Up to and including the line containing "rnd = random.Random(7)", please reproduce the lines of the listing below, starting from the top.

·····

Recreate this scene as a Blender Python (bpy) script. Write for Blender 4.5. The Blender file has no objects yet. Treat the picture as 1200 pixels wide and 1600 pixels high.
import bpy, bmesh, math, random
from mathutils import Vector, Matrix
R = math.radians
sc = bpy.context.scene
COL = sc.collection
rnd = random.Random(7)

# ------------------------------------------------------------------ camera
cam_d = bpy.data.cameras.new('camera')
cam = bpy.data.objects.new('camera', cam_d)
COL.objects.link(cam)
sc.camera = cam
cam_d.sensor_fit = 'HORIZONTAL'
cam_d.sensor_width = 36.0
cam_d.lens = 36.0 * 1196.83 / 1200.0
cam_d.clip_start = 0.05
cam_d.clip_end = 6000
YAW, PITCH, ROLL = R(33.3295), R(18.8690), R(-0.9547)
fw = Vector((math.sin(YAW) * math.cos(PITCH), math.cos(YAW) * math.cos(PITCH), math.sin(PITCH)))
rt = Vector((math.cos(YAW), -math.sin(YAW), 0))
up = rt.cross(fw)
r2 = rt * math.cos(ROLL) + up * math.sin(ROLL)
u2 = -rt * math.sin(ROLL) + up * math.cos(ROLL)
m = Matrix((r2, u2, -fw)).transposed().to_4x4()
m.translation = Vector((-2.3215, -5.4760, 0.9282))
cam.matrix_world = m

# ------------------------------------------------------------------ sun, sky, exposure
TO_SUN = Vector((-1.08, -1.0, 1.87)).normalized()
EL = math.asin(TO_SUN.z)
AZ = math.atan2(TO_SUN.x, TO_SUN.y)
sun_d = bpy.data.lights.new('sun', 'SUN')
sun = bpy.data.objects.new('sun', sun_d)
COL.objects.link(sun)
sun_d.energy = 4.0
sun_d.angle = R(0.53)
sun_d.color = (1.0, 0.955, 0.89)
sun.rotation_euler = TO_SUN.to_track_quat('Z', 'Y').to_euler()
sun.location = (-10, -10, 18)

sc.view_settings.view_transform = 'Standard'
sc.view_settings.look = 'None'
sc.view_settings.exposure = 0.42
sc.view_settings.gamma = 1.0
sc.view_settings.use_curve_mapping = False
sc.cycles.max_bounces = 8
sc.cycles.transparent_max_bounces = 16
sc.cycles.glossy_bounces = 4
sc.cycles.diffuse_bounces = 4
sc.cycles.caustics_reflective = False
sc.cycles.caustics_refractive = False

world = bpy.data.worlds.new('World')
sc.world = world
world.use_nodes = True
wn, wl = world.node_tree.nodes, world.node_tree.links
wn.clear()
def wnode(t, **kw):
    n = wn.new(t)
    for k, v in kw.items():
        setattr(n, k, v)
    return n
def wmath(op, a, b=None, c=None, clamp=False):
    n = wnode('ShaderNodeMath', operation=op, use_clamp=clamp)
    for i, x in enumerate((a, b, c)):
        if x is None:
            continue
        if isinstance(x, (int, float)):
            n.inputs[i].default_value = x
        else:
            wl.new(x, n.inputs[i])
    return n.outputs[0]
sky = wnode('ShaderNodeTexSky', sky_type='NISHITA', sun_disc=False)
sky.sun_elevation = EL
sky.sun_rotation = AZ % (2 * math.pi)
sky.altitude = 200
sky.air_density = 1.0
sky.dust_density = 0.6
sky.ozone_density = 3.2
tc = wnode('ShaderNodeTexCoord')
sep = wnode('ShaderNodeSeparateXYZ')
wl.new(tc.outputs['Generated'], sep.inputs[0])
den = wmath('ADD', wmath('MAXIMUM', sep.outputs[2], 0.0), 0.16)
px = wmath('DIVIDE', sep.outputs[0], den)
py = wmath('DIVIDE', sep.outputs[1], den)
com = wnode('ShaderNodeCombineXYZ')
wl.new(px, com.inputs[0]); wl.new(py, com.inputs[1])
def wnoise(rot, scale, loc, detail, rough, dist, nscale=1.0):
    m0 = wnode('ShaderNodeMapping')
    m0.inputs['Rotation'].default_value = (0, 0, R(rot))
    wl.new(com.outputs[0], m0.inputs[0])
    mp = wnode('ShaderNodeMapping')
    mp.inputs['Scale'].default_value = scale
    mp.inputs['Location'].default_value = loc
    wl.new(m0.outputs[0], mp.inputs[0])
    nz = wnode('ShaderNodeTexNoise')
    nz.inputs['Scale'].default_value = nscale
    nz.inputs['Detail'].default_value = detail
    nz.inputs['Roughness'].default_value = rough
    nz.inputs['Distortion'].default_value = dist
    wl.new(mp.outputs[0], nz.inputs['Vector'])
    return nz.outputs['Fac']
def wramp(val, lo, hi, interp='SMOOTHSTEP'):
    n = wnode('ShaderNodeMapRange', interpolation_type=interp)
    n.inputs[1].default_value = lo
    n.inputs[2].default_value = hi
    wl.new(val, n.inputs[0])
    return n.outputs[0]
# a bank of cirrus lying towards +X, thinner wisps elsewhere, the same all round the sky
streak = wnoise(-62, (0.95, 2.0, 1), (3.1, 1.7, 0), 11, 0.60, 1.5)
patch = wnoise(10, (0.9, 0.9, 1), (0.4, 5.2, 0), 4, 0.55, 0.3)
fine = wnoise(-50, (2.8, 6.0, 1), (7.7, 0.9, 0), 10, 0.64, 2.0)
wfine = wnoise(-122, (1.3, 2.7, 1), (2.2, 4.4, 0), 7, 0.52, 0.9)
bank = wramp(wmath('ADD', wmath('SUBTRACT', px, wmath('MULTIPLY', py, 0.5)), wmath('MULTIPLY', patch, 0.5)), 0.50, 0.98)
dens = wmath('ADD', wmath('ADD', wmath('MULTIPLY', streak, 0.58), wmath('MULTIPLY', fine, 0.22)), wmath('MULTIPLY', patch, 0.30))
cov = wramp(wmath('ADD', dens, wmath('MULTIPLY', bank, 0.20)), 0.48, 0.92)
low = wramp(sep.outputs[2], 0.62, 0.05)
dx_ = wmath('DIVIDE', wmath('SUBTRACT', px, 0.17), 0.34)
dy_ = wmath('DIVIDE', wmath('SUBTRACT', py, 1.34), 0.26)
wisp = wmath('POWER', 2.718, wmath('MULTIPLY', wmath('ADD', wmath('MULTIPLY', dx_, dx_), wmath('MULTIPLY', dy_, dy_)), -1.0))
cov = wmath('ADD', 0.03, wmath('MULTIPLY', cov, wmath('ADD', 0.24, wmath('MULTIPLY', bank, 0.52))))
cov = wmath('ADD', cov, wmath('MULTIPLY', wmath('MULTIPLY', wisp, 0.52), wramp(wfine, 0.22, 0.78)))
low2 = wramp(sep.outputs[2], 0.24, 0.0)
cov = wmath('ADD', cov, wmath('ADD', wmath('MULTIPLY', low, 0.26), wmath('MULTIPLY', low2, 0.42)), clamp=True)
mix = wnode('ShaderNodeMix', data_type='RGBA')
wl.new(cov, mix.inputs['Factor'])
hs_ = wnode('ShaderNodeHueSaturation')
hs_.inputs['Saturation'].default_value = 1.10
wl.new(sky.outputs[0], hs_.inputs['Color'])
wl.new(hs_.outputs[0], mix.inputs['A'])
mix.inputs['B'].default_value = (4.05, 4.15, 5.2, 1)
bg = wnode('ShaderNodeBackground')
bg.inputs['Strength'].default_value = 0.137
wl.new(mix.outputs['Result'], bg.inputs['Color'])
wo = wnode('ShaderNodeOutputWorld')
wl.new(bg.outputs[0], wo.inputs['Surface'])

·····

Written response »
Recreate this scene as a Blender Python (bpy) script. Write for Blender 4.5. The Blender file has no objects yet. Treat the picture as 1200 pixels wide and 1600 pixels high.
import bpy, bmesh, math, random
from mathutils import Vector, Matrix
R = math.radians
sc = bpy.context.scene
COL = sc.collection
rnd = random.Random(7)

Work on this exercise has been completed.